Disturbed, I continued to try to talk it through with Raffaella. How about Pinocchio? I asked my mother-in-law. Wasn't the moral of Italy's most famous fairy tale that one should never tell a lie?

“Oh, that Pinocchio story,” she began, and I understood immediately that Pinocchio was not Neapolitan but northern, and thus foreign. “I guess it can be useful to teach children not to lie to their parents. But Pulcinella…”

She went on to describe animatedly how Pulcinella, the Neapolitan clown from the commedia dell'arte, lies regularly and gets caught only because he isn't smart about it. Now
that's
an important lesson for a kid.

I heard a revealing conversation take place between my mother-in-law and my son, the evening of a dinner party and bridge tournament at the Avallones' apartment.

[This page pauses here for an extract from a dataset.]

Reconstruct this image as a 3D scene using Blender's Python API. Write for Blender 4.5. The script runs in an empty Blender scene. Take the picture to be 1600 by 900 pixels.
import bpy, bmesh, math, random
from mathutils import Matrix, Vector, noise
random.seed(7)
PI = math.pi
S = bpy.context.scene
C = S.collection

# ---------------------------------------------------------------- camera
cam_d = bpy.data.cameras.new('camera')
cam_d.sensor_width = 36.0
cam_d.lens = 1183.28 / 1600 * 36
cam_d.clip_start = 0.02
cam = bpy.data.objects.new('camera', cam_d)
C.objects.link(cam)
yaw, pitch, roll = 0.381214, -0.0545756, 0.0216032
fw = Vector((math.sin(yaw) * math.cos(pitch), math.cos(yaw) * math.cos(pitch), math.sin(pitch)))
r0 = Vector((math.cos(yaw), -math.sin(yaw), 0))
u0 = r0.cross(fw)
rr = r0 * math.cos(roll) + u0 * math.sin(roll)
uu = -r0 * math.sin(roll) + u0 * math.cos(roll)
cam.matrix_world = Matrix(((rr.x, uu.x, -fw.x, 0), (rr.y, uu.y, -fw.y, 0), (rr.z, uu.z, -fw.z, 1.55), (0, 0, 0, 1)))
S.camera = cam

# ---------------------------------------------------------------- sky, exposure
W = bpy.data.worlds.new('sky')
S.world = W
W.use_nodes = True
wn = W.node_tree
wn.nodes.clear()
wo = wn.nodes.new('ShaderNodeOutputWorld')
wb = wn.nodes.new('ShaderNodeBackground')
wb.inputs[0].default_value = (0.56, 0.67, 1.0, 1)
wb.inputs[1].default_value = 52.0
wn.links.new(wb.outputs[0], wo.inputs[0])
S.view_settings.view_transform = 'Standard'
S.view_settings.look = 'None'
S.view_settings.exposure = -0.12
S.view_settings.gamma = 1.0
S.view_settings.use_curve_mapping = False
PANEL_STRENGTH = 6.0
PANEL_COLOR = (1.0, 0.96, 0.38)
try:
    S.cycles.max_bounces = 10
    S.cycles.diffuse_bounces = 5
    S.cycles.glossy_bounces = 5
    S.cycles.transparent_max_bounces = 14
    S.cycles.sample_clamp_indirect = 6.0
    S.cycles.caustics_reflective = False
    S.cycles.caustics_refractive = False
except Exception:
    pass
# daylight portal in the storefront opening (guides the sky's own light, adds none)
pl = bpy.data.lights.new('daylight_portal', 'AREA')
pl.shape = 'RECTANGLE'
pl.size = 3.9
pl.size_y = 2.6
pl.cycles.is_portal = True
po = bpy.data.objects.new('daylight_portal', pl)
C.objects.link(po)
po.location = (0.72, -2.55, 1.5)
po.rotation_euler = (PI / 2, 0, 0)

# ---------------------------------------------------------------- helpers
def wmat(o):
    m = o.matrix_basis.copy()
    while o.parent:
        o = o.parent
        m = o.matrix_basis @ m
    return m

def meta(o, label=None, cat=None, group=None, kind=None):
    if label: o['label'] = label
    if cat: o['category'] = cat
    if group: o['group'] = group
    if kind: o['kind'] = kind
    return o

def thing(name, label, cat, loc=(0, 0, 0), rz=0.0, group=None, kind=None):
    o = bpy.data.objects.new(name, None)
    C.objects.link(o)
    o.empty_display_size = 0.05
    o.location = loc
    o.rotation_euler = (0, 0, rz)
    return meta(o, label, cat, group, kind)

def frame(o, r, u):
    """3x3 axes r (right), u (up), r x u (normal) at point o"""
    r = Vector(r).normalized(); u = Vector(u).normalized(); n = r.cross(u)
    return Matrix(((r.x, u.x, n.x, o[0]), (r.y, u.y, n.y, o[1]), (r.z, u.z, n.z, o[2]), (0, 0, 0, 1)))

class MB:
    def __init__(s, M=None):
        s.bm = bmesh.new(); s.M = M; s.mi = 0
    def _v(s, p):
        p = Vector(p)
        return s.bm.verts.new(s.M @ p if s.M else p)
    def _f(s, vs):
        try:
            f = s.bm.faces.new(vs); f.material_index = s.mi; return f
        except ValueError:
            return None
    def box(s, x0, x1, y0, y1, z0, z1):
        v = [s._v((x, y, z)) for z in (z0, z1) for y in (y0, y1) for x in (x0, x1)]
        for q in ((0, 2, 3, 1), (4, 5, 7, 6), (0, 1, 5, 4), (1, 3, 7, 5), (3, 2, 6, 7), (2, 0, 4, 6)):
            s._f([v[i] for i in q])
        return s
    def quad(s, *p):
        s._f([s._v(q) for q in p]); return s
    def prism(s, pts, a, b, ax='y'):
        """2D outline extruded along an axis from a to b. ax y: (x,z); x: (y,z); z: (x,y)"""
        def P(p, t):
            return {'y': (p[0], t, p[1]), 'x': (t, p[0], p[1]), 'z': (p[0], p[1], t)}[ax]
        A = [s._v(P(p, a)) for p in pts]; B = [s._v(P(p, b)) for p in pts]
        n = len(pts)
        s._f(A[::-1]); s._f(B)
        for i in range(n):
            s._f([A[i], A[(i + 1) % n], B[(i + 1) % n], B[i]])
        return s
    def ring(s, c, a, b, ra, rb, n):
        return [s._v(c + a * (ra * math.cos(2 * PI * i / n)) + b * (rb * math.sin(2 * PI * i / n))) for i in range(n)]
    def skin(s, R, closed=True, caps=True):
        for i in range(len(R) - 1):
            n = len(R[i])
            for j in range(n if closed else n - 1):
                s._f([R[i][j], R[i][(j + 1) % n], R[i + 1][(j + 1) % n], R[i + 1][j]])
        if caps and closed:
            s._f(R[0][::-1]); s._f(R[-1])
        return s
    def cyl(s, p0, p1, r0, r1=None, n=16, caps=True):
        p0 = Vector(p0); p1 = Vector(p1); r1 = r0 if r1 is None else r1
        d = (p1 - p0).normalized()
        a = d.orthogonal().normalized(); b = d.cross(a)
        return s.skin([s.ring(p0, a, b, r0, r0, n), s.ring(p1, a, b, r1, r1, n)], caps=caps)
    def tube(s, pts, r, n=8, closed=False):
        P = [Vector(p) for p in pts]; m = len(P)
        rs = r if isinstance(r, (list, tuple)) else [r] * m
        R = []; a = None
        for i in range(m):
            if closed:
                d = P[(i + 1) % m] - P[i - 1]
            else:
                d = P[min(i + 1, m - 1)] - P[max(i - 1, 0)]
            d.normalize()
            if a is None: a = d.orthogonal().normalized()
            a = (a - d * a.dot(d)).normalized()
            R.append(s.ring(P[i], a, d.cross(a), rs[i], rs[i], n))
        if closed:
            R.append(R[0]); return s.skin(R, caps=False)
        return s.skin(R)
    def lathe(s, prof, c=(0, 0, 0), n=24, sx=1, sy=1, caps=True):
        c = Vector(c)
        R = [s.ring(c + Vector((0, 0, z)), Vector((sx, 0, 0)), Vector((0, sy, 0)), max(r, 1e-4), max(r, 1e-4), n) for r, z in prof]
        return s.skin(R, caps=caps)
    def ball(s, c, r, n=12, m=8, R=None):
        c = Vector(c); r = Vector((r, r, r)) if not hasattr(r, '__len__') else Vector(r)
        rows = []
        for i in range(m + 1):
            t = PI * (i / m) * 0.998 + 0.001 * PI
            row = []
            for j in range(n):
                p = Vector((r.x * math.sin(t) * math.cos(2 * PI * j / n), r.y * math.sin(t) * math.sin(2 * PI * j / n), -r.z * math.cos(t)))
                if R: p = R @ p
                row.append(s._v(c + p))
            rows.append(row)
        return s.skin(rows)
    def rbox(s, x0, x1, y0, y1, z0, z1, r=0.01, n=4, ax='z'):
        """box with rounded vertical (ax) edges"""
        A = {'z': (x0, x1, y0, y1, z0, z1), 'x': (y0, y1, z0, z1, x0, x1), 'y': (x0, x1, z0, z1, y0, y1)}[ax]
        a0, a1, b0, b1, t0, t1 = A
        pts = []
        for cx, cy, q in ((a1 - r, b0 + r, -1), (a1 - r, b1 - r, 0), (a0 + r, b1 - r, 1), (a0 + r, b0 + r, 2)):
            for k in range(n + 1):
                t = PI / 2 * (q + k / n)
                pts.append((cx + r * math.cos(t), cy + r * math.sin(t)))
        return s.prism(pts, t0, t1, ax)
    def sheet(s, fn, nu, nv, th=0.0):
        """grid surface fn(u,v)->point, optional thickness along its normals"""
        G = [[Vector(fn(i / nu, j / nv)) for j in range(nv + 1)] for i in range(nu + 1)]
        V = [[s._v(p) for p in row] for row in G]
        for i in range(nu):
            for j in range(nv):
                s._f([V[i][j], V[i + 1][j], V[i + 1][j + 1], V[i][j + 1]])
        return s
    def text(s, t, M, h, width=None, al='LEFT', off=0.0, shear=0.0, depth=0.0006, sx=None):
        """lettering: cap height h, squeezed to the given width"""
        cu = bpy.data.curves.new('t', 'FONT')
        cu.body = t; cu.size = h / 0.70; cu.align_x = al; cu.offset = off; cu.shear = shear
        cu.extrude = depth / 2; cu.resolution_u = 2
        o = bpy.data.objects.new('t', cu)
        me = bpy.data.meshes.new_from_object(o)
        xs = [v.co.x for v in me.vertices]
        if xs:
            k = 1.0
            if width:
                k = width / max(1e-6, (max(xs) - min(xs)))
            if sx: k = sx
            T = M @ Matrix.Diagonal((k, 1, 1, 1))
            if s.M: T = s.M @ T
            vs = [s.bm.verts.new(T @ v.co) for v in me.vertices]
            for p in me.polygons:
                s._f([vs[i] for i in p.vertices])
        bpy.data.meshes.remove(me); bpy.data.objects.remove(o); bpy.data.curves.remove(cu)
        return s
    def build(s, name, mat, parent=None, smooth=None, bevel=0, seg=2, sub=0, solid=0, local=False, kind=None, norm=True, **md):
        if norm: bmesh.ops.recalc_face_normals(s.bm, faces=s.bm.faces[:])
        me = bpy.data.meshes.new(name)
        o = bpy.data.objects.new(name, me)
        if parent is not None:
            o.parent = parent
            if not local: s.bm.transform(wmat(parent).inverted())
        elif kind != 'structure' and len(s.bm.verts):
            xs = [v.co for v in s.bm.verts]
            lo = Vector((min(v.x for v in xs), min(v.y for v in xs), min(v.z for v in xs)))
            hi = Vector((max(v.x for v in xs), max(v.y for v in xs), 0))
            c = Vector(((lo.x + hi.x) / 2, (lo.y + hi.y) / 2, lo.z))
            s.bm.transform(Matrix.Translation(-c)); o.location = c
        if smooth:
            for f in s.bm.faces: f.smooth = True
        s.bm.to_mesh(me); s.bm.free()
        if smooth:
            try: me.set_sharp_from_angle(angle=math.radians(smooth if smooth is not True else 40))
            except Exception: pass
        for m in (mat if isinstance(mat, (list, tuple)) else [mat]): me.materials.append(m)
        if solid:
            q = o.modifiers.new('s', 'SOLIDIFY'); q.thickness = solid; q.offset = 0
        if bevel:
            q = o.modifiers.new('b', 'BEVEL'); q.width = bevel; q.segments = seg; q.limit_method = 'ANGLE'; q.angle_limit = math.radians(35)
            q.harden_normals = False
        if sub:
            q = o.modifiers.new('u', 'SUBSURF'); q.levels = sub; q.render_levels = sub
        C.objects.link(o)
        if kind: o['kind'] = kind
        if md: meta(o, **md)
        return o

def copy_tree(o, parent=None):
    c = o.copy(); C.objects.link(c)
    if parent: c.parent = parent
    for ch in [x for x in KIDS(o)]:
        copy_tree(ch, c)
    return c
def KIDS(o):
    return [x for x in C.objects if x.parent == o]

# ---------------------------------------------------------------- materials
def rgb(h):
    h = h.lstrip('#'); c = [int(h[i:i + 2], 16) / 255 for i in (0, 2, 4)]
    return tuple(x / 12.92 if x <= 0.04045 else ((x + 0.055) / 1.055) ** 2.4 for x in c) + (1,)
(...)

About forty people were to arrive in a few hours. The new Sri Lankan housekeeper Mitzi was frying zucchini to make
zucchine alla scapece,
a marinated zucchini, mint, and garlic dish. He had already set up the card tables in the living room, and had collaborated with Raffaella on the other nine dishes that were going to be served when the players took their ten o'clock break.

Raffaella wanted to get Anthony to sleep before the guests arrived. The only way was to tell him that nothing was happening later.

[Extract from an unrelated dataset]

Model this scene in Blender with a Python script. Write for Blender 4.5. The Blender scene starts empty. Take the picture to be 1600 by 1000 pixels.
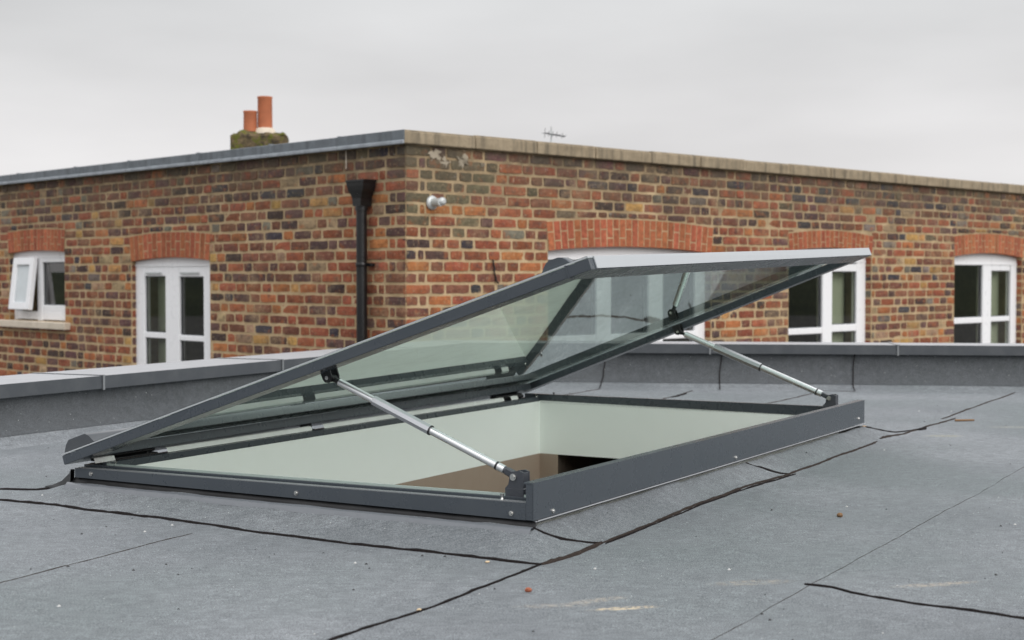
import bpy, math, random
from mathutils import Vector, Matrix, noise
random.seed(7)
SC = bpy.context.scene
COL = SC.collection
PI = math.pi

# ------------------------------------------------------------------ camera
CAM_H = 0.65
cd = bpy.data.cameras.new('camera')
cam = bpy.data.objects.new('camera', cd); COL.objects.link(cam)
cam.location = (0, 0, CAM_H)
cam.rotation_euler = (PI/2 - 0.02968, 0, 0)
cd.sensor_width = 36; cd.lens = 51.29
cd.clip_start = 0.05; cd.clip_end = 1500
cd.dof.use_dof = True; cd.dof.focus_distance = 4.1; cd.dof.aperture_fstop = 5.6
SC.camera = cam

# ------------------------------------------------------------------ world: overcast daylight
SUN_EL, SUN_AZ = math.radians(31), math.radians(142)
wd = bpy.data.worlds.new('World'); SC.world = wd; wd.use_nodes = True
nt = wd.node_tree; nt.nodes.clear()
def N(t, ty, **kw):
    n = t.nodes.new(ty)
    for k, v in kw.items(): setattr(n, k, v)
    return n
out = N(nt, 'ShaderNodeOutputWorld'); bg1 = N(nt, 'ShaderNodeBackground'); bg2 = N(nt, 'ShaderNodeBackground')
sky = N(nt, 'ShaderNodeTexSky', sky_type='NISHITA', sun_disc=False)
sky.sun_elevation = SUN_EL; sky.sun_rotation = SUN_AZ; sky.dust_density = 4
nt.links.new(sky.outputs[0], bg1.inputs[0]); bg1.inputs[1].default_value = 0.05
tc = N(nt, 'ShaderNodeTexCoord'); sep = N(nt, 'ShaderNodeSeparateXYZ')
nt.links.new(tc.outputs['Generated'], sep.inputs[0])
mp = N(nt, 'ShaderNodeMapping'); mp.inputs['Scale'].default_value = (1.6, 1.6, 6.0)
nt.links.new(tc.outputs['Generated'], mp.inputs[0])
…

“Nonna, are you having a party tonight? Are people coming over?”


Ma no! Che dici?
No, of course not. What on earth are you talking about?”

“I saw the card tables in the living room….”

“Oh, those! I set them up for next week when your grandfather is going to have a meeting with his friends.”

“Meeting? Nonna! That's not the truth!” He was smiling, and adorable. He was thrilled that he'd won the little truth game. She started laughing and enveloped him in a hug.

“Amore mio! Quanto sei scetàto!”
My love, you are awake!

Kissing and tickling him, Raffaella was so very proud that Anthony had called her out on her lie. Her grandson wasn't no kid sleeping with his mama's titty in his mouth. He was being raised well.

Anthony accepted the Find the Truth game as just that, a game. He knew that he could play it with his Neapolitan grandmother, aunt, and cousins. But if I was around, his little eyes made contact with mine as if to say, Mommy, I'm going to ask you later what the real answer is. As he grew, Anthony enjoyed the game less and less, and sought out the truth more and more. He knew where to look.

After all, this wasn't a game his American mommy knew how to play.